Andrew Leo Bettwy was the son of Mary Chenoweth Bettwy (County Recorder of Santa Cruz County, Arizona, for 34 years) and Andrew Jackson Bettwy (Mayor of Nogales, Arizona, and State Senator). Bettwy was born and raised on Pete Kitchen's Ranch in Nogales, attended college and law school at the University of Arizona, and settled in Phoenix, Arizona. He had one brother, William Frederick Bettwy (1918-2005) of Pine Bluff, Arkansas, the first commercial pilot to land at Washington Dulles Airport.

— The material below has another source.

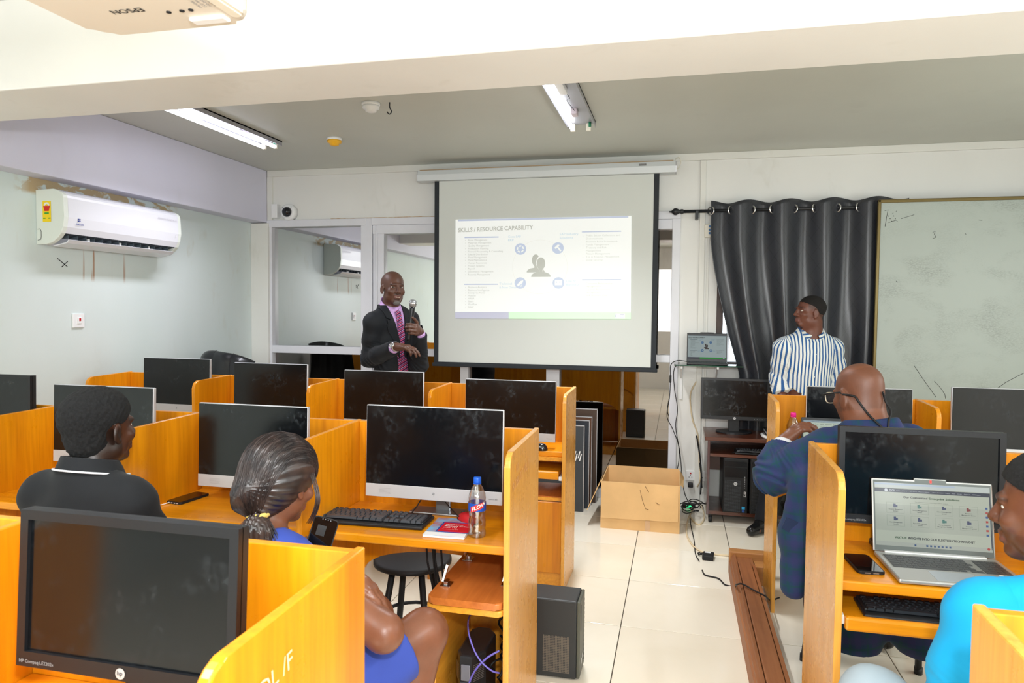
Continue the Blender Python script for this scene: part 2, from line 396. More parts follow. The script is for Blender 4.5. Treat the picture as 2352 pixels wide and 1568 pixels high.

Against his mother’s insistence that he stay in Nogales to work on the family ranch after his graduation from Nogales High School in 1938, Bettwy joined the U.S. Army and then received a four-year military scholarship to the University of Arizona. In his senior year (1943-44), he met his wife-to-be, Janice Kathryn Kennerly (1925-2000) (Janice's brother is Robert Wilson Kennerly, well-known Arizona policitican and community leader). His studies were interrupted by the war in Europe where he served as an armored car commander in a reconnaissance squadron during the push from Calais to Berchtesgaden, earning two battle stars and a Purple Heart. 1LT Bettwy participated in the liberation of the German concentration camp at Landsberg, and during the final three days of the war in Europe in May 1945, was officially "traded" to the German 38th SS Division Nibelungen as liaison officer to effect orderly surrenders. He was then dispatched to the Pacific Theater of Operations, but Japan surrendered in August 1945 when he was en route.
Bettwy then completed college and law school on the G.I. Bill and got his start with the Phoenix firm of Page & Company, which specialized in public lands. Bettwy did not particularly enjoy the practice of law, but he loved Arizona and knew its history and every inch of its territory, having traveled it many times over with his father. On vacations with his own family, Bettwy could not resist detours along old highways and backroads, often unmaintained and treacherous.
Bettwy and his wife Janice Kathryn Kennerly had three children, all of whom became lawyers: Andrew Wilson Bettwy (1944-2011), Sam Bettwy of San Diego, California, and Maria Wolfinger Bettwy of Phoenix, Arizona.